MATERIAL SUPPLIED ->
====

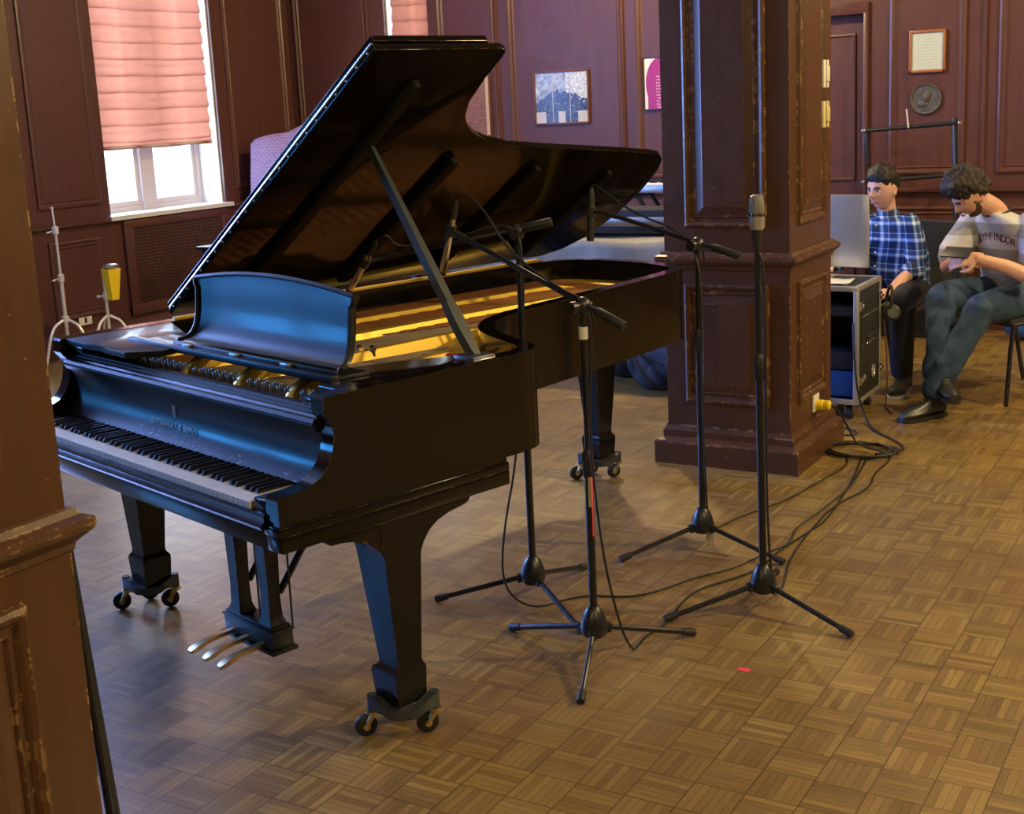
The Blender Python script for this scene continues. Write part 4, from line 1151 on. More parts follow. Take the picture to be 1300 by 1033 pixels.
draped('quilted_cloth', -7.335, -6.745, 8.25, 8.835, 1.50, .35, 'quilt', 'purple quilted cloth draped over a tall case in the corner behind the raised lid', 'cloth', tilt=.13)

# low bench end whose pale edge shows left of the lid
e = empty('side_table', (-6.45, 6.97, 0), label='thin black table whose pale edge shows in front of the radiator grille', cat='table')
MB().box(-.20, .75, -.17, .30, .735, .755, .004).build('table_top', 'satin', e)
lg = MB().box(-.17, -.14, -.14, -.11, .0005, .735, .003).build('leg', 'stand', e)
for dx, dy in ((.86, 0), (0, .38), (.86, .38)):
    c = lg.copy(); COL.objects.link(c); c.location = (dx, dy, 0)

# long covered instrument behind the tail
e = empty('stage_piano_table', (-3.75, 7.05, 0), label='long black trestle table behind the piano tail, under a grey dust sheet', cat='table')
MB().box(-1.05, 1.10, -.36, .36, .80, .835, .006).build('table_top', 'black_fabric', e)
lg = MB().box(-1.0, -.95, -.32, -.27, .0005, .80, .004).build('leg', 'stand', e)
for dx, dy in ((1.95, 0), (0, .59), (1.95, .59)):
    c = lg.copy(); COL.objects.link(c); c.location = (dx, dy, 0)
mb = MB(); N = 26
lo = []
for j, (y, z) in enumerate(((-.41, .66), (-.40, .72), (-.395, .80), (-.385, .840), (-.36, .852), (-.30, .853), (-.20, .856), (-.05, .862), (.05, .858))):
    lo.append([(-1.07 + 2.15 * i / N, y + .012 * math.sin(i * .9 + j * .3), z + .007 * math.sin(i * .7 + j) + (.018 * math.sin(i * 1.9) if j == 0 else 0)) for i in range(N + 1)])
mb.loft(lo, False, False)
o = mb.build('dust_sheet', 'cloth', ang=80, label='crumpled grey dust sheet spread over the table behind the piano tail', cat='sheet'); o.location = (-3.75, 7.05, 0)
sol = o.modifiers.new('thickness', 'SOLIDIFY'); sol.thickness = .004
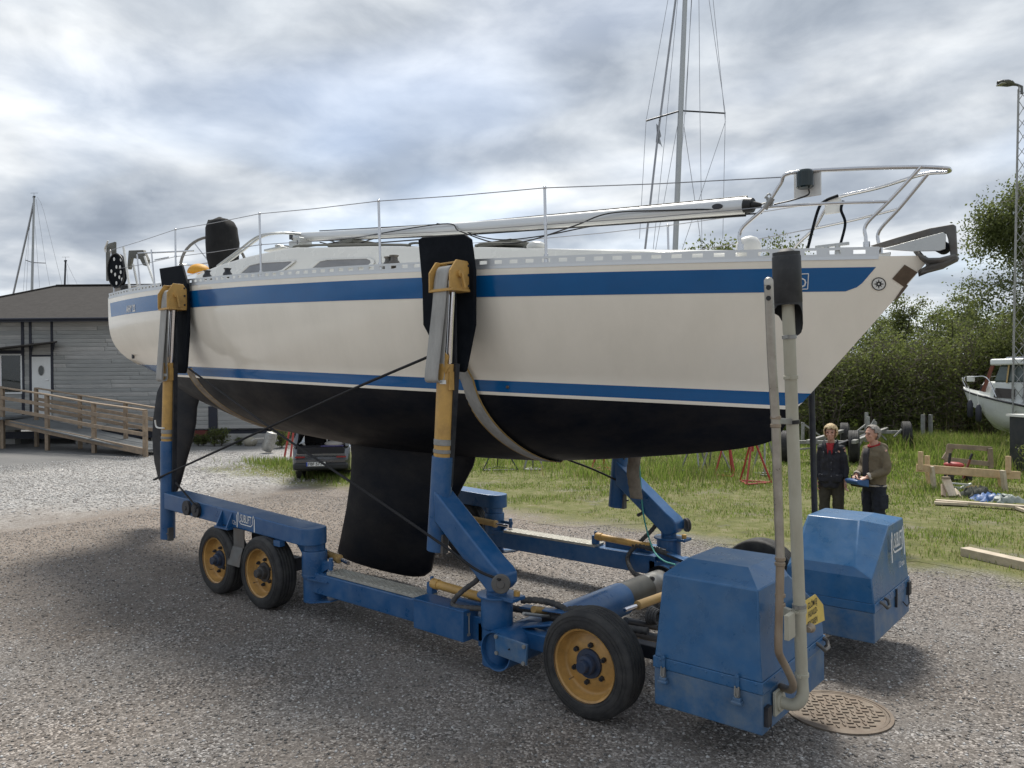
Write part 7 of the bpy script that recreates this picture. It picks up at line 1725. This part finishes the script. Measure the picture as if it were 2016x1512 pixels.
# ------------------------------------------------------------------ trees and shrubs
def leaf_cloud(P, size, r, aspect=.62):
    n = len(P); a = r.normal(size=(n, 3)); a /= np.linalg.norm(a, axis=1)[:, None]
    b = r.normal(size=(n, 3)); b -= a * (a * b).sum(1)[:, None]; b /= np.linalg.norm(b, axis=1)[:, None]
    s = size * r.uniform(.55, 1.25, n)[:, None]
    Vt = np.stack([P - a * s, P + b * s * aspect, P + a * s, P - b * s * aspect], 1).reshape(-1, 3)
    return Vt, np.arange(n * 4).reshape(-1, 4)
def make_tree(name, label, cat, seed, H, crown_r, crown_base, stems, nleaf, leaf, mats, bark, droop=0.0, clump=.17, group=None, trunk_r=.10, bare=0):
    """tapered trunk(s) with limbs; leaves gathered in clumps along the twigs"""
    r = np.random.default_rng(seed); rnd = random.Random(seed)
    th = thing(name, label, cat, (0, 0, 0), 0, group, world=False)
    trunk = MB(); tips = []
    for sidx in range(stems):
        an0 = rnd.uniform(0, 6.28); lean = rnd.uniform(.05, .18) * (stems > 1) + rnd.uniform(0, .05)
        b0 = V((math.cos(an0), math.sin(an0), 0)) * (.18 * (stems > 1)); h_ = H * rnd.uniform(.78, .97)
        pts = [b0]; p = b0
        for k in range(1, 8):
            p = b0 + V((math.cos(an0) * lean * h_ * k / 7 + rnd.uniform(-.06, .06) * k ** .5, math.sin(an0) * lean * h_ * k / 7 + rnd.uniform(-.06, .06) * k ** .5, h_ * k / 7)); pts.append(p)
        rs = [trunk_r / stems ** .35 * (1 - .88 * k / 7) + .006 for k in range(8)]
        trunk.tube(pts, rs, 7)
        nl = int(9 + 10 / stems)
        for q in range(nl):
            t = crown_base / H + (1 - crown_base / H) * (q + rnd.random()) / nl; t = min(t, .97)
            f = t * 7; k = min(int(f), 6); o = V(pts[k]).lerp(V(pts[k + 1]), f - k)
            an = rnd.uniform(0, 6.28); rel = (t - crown_base / H) / (1 - crown_base / H)
            L = crown_r * (math.sin(math.pi * (.18 + .74 * rel)) ** .8) * rnd.uniform(.65, 1.1) / (1 if stems == 1 else 1.25)
            d = V((math.cos(an), math.sin(an), rnd.uniform(.15, .75))).normalized(); lp = [o]; pp = o
            for s_ in range(1, 5):
                d = (d + V((rnd.uniform(-.25, .25), rnd.uniform(-.25, .25), rnd.uniform(-.1, .15) - droop * s_ * .25))).normalized(); pp = pp + d * L / 4; lp.append(pp)
            r0 = max(.012, rs[min(k, 7)] * .5); trunk.tube(lp, [r0 * (1 - .8 * s_ / 4) + .003 for s_ in range(5)], 5, caps=False)
            tips += [(lp[2], .8), (lp[3], 1), (lp[4], 1)]
            for w in range(5):
                o2 = V(lp[rnd.randrange(1, 5)]); d2 = V((rnd.uniform(-1, 1), rnd.uniform(-1, 1), rnd.uniform(-.2, .9) - droop)).normalized(); e2 = o2 + d2 * L * rnd.uniform(.25, .5)
                trunk.tube([o2, o2.lerp(e2, .5) + V((0, 0, .04)), e2], [.010, .007, .003], 4, caps=False); tips += [(e2, 1), (o2.lerp(e2, .5), .7)]
        tips.append((V(pts[-1]), 1))
    trunk.build('trunk', bark, th, smooth=60)
    T = np.array([t[0][:] for t in tips]); wgt = np.array([t[1] for t in tips]); wgt = wgt * r.uniform(.25, 1.6, len(wgt)); wgt /= wgt.sum()
    idx = r.choice(len(T), nleaf, p=wgt); sc = clump * crown_r ** .5 * r.uniform(.55, 1.1, len(T))[idx]
    P = T[idx] + r.normal(size=(nleaf, 3)) * sc[:, None] * np.array([1, 1, .75])
    if droop: P[:, 2] -= np.abs(r.normal(size=nleaf)) * droop * .5
    P = P[P[:, 2] > .12]
    Vt, F = leaf_cloud(P, leaf, r)
    me = fast_mesh('crown', Vt, F, mats, r.integers(0, len(mats), len(F)), nper=4)
    link('crown', me, th)
    return th
def put(t, u, D, rz=0.0, sc=1.0, z=0.0):
    p = PD(u, 800, D); t.location = (p.x, p.y, z); t.rotation_euler = (0, 0, rz); t.scale = (sc, sc, sc) if not isinstance(sc, tuple) else sc
T1 = make_tree('willow_bush', 'tall leafy willow bush left of the two people, closest to the bow', 'bush', 1, 5.2, 2.3, .5, 5, 6800, .058, [m_leaf_dark, m_leaf_mid, m_leaf_light], m_bark, group='thicket trees')
T2 = make_tree('alder_tree', 'alder with pointed top just right of the yacht stem', 'tree', 2, 6.8, 1.9, .9, 2, 8000, .058, [m_leaf_mid, m_leaf_mid, m_leaf_light], m_bark, group='thicket trees')
T3 = make_tree('thicket_shrub', 'dense green shrub behind the cradle trailer wheels', 'shrub', 3, 3.4, 2.0, .2, 7, 5600, .056, [m_leaf_mid, m_leaf_light], m_bark, group='thicket trees')
T4 = make_tree('sparse_tree', 'thin tree with sparse bare twigs above the thicket', 'tree', 4, 6.6, 1.8, 1.4, 2, 3200, .055, [m_leaf_light], m_bark, group='thicket trees', clump=.2)
T5 = make_tree('birch_tree', 'tall birch with hanging branches at the right edge behind the lamp mast', 'tree', 5, 10.2, 2.6, 1.2, 1, 42000, .060, [m_leaf_dark, m_leaf_mid], m_birch, droop=.6, clump=.25, trunk_r=.16)
put(T1, 1690, 33.5); put(T2, 1744, 36, .4, (.9, .9, 1.03)); put(T3, 1720, 30.5, 1.0); put(T4, 1815, 37, .2, 1.0); put(T5, 2024, 28.5, .3, (.92, .92, 1.0))
g_ = 'thicket trees'
L_list = [
 (T1, 1630, 37, 1.9, 1.0, 'leafy willow bush filling the gap behind the stem'),
 (T1, 1870, 35, 5.0, 1.02, 'leafy willow bush left of the motor cruiser'),
 (T1, 1955, 33.5, .9, 1.05, 'leafy willow bush right behind the motor cruiser cabin'),
 (T1, 2040, 31, 2.4, 1.1, 'willow bush under the birch at the right edge'),
 (T2, 1895, 38, 1.5, 1.08, 'alder with pointed top left of the birch'),
 (T2, 1600, 41, 2.5, .9, 'alder mostly hidden behind the yacht bow'),
 (T3, 1600, 31, 2.0, 1.0, 'dense shrub close to the dark guide pole'),
 (T3, 1655, 30, 4.2, .92, 'dense shrub directly behind the blond woman'),
 (T3, 1780, 31, .3, 1.0, 'dense shrub behind the right trailer wheel'),
 (T3, 1900, 30.5, 5.2, 1.0, 'dense shrub behind the motor cruiser bow rail'),
 (T3, 1560, 33, 1.1, 1.0, 'dense shrub under the bow overhang'),
 (T4, 1780, 38.5, 2.2, 1.0, 'thin bare twigged tree between stem and birch'),
 (T4, 1850, 38, 4.0, 1.05, 'thin bare twigged tree left of the birch'),
]
for src, u, D, rz, sc, lab in L_list:
    o = dup(src, label=lab, group=g_); put(o, u, D, rz, sc)
m_twig = M('twig_grey', (.15, .125, .10), .9, var=.25)
T7 = make_tree('bare_shrub', 'half bare grey twigged shrub behind the man', 'shrub', 7, 3.9, 1.9, .3, 8, 3600, .055, [m_leaf_light, m_leaf_light, m_leaf_mid], m_twig, group='half bare shrubs', clump=.3, trunk_r=.07)
put(T7, 1712, 29.3, .3, 1.0)
for u, D, rz, sc, lab in ((1635, 29.0, 1.2, .95, 'half bare shrub between guide pole and woman'), (1768, 29.5, 2.3, 1.05, 'half bare shrub above the far trailer wheel'), (1820, 29.8, 3.4, 1.0, 'half bare shrub behind the two galvanised posts'), (1868, 29.6, 4.6, 1.05, 'half bare shrub left of the cruiser bow'), (1590, 29.5, 5.4, .9, 'half bare shrub just behind the guide pole'), (1945, 30.0, 2.9, 1.2, 'half bare shrub behind the cruiser wheelhouse')):
    o = dup(T7, label=lab, group='half bare shrubs'); put(o, u, D, rz, sc)
# trees whose tops show over the foredeck
o = dup(T2, label='round topped tree visible over the foredeck', group=g_); put(o, 1445, 37, 2.0, (1.5, 1.5, 1.5))
o = dup(T1, label='lower tree top beside the pulpit over the foredeck', group=g_); put(o, 1520, 38, .6, (1.2, 1.2, 1.80))
o = dup(T1, label='tree top left of the round one over the foredeck', group=g_); put(o, 1398, 38, 3.6, (1.1, 1.1, 1.78))
# weeds by the plinth
T6 = make_tree('weed_bush', 'small green weed bush at the building plinth below the stern', 'shrub', 6, .9, .45, .05, 5, 1500, .045, [m_leaf_mid, m_leaf_light], m_bark, trunk_r=.02, group='weeds at the plinth')
put(T6, 428, 29.5, 0, .75)
for u, D, sc, lab in ((395, 29.6, .5, 'low weed tuft left of the plinth weed bush'), (555, 28.5, .8, 'weed bush right of the grey tank'), (470, 29.6, .35, 'tiny weed beside the pale stone')): o = dup(T6, label=lab, group='weeds at the plinth'); put(o, u, D, sc * 5, sc)
# tall weeds at right edge
o = dup(T6, label='leafy weed bush at the right edge behind the trestle', group='weeds on the lawn'); put(o, 2052, 18.5, .4, 1.0)
o = dup(T6, label='leafy weed bush below the lamp mast', group='weeds on the lawn'); put(o, 2048, 20.5, 1.4, 1.1)
tall_grass('dry_reeds', 'dry pale reeds left of the motor cruiser bow', [(1880, 868, 60, .5, .3)], 8, 1.2, 2.4, (m_reed, m_reed))
for k, coll in enumerate(list(bpy.data.objects)):
    if '_w' in coll: del coll['_w']
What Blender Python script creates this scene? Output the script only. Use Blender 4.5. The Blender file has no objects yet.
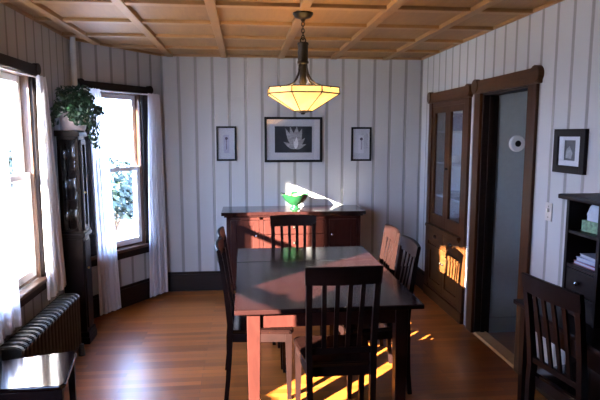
import bpy, bmesh, math, random
from mathutils import Vector, Matrix
random.seed(7)
PI = math.pi
S = bpy.context.scene
COL = S.collection

# ------------------------------------------------------------------ materials
def newmat(name):
    m = bpy.data.materials.new(name); m.use_nodes = True
    nt = m.node_tree; nt.nodes.clear()
    out = nt.nodes.new('ShaderNodeOutputMaterial')
    return m, nt, out
def N(nt, t, **kw):
    n = nt.nodes.new(t)
    for k, v in kw.items():
        if k in n.inputs: n.inputs[k].default_value = v
        else: setattr(n, k, v)
    return n
def c4(c): return (c[0], c[1], c[2], 1)
def principled(name, col, rough=.5, metal=0, spec=.5, coat=0, bump=None, var=0.0, scale=(8, 8, 8), trans=0):
    m, nt, out = newmat(name)
    p = N(nt, 'ShaderNodeBsdfPrincipled')
    p.inputs['Base Color'].default_value = c4(col); p.inputs['Roughness'].default_value = rough
    p.inputs['Metallic'].default_value = metal; p.inputs['Specular IOR Level'].default_value = spec
    p.inputs['Coat Weight'].default_value = coat; p.inputs['Coat Roughness'].default_value = .12
    nt.links.new(p.outputs[0], out.inputs[0])
    if var or bump:
        tc = N(nt, 'ShaderNodeTexCoord'); mp = N(nt, 'ShaderNodeMapping'); mp.inputs['Scale'].default_value = scale
        nt.links.new(tc.outputs['Object'], mp.inputs[0])
        nz = N(nt, 'ShaderNodeTexNoise', Scale=1.0, Detail=5.0, Roughness=.6); nt.links.new(mp.outputs[0], nz.inputs['Vector'])
        if var:
            r = N(nt, 'ShaderNodeValToRGB')
            r.color_ramp.elements[0].position = .3; r.color_ramp.elements[1].position = .7
            r.color_ramp.elements[0].color = c4([x*(1-var) for x in col]); r.color_ramp.elements[1].color = c4([min(1, x*(1+var)) for x in col])
            nt.links.new(nz.outputs['Fac'], r.inputs[0]); nt.links.new(r.outputs[0], p.inputs['Base Color'])
        if bump:
            b = N(nt, 'ShaderNodeBump', Strength=bump, Distance=.002); nt.links.new(nz.outputs['Fac'], b.inputs['Height'])
            nt.links.new(b.outputs[0], p.inputs['Normal'])
    return m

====

WHAT THIS TASK INVOLVES ->
From the data, collect all lines where the string "Write" appears.

RESPONSE BELOW ->
The Blender Python script for this scene continues. Write part 4, from line 1151 on. More parts follow. Take the picture to be 1300 by 1033 pixels.
Write part 7 of the bpy script that recreates this picture. It picks up at line 1725. This part finishes the script. Measure the picture as if it were 2016x1512 pixels.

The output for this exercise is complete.